And there it was. A real tune. What came to my mind (which, at the time, was in the kitchen, waiting for coffee, listening to some DJ AI) right away is that sample (and is it even a sample?) in BBC's 2007 mix of Burial's groundbreaking dubstep: "It's was like people were forgetting they were making tunes."

The line appears at the end of one of the many heartbreakingly crepuscular Burial tracks that—for reasons still a complete mystery to his disciples—his label Hyperdub never released, "Feral Witchchild." The tune that this year remembered what it was to be a tune? "Spiraling." Dropped by Bose x NME during SXSW 2023. All of it (vocals, lyrics, production) by New York City's Danielle Ponder. Three months into the year and we already have the best song of the year.   
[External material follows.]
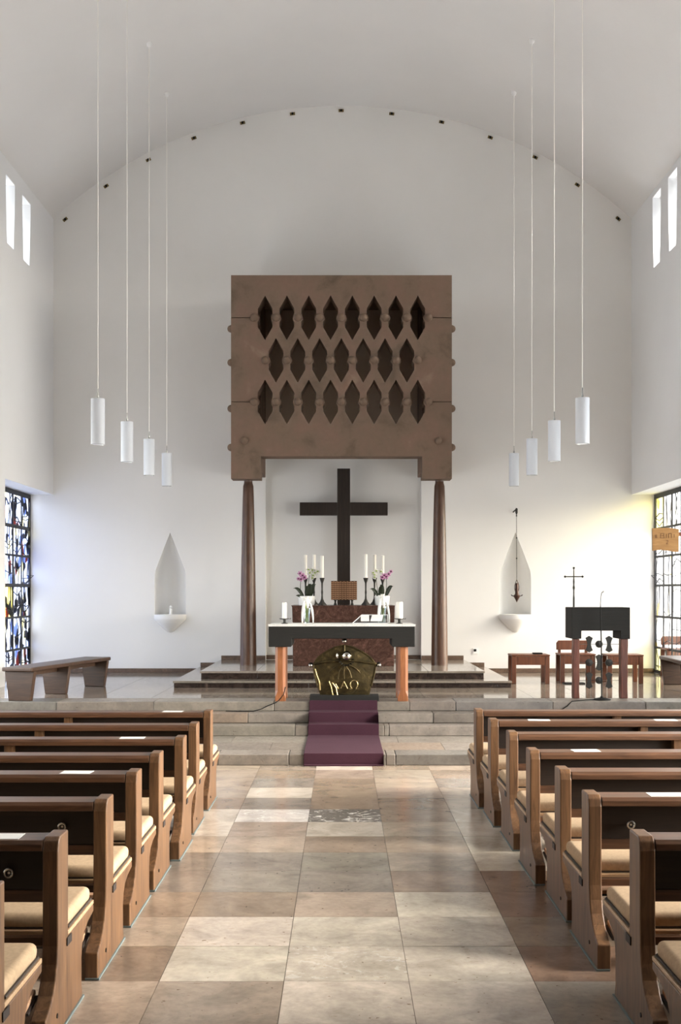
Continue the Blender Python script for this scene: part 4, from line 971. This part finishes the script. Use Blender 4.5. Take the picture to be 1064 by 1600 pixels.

Built on a 123 beat punctuated by one grave, gripping, gospel downbeat, the tune opens with this prayer: “Mercy on me, my lord/Found a man who said he’d be good to me, lord/And I lost myself again.” This is some powerful stuff. Ponder, who is a public defender by training, but grew up in a music family, and last year released a superb debut album, Some of Us Are Brave, is, in a sense, re-sacralizing a form of music, soul, that essentially split with the church during its commercialization in the 1950s. I have written about this in the past. This is what happened with soul: an immaterial God (or the Father) became, on the pop charts, a flesh-and-blood lover, a person who had or broke your heart. The divine fell to Earth. The church became a dance floor.

In the soul age, the line would be: "Mercy on me, I found a man who said he'd be good to me, and lost myself again." That is how post-church Aretha Franklin would have sung it. Post-church Sam Cooke would have done exactly the same, but with, of course, a change of gender. Ponder brings God back into the picture. Gospel and soul are reunited in lyrics that move with mournful horns, a melancholy melody, and ghosts that enter and exit the track like wind passing through the leaves of a moonlit forest. She is praying. No doubt about it. She wants Him to listen to her. She wants that man. Romantic longing returns to heaven. Mercy on me.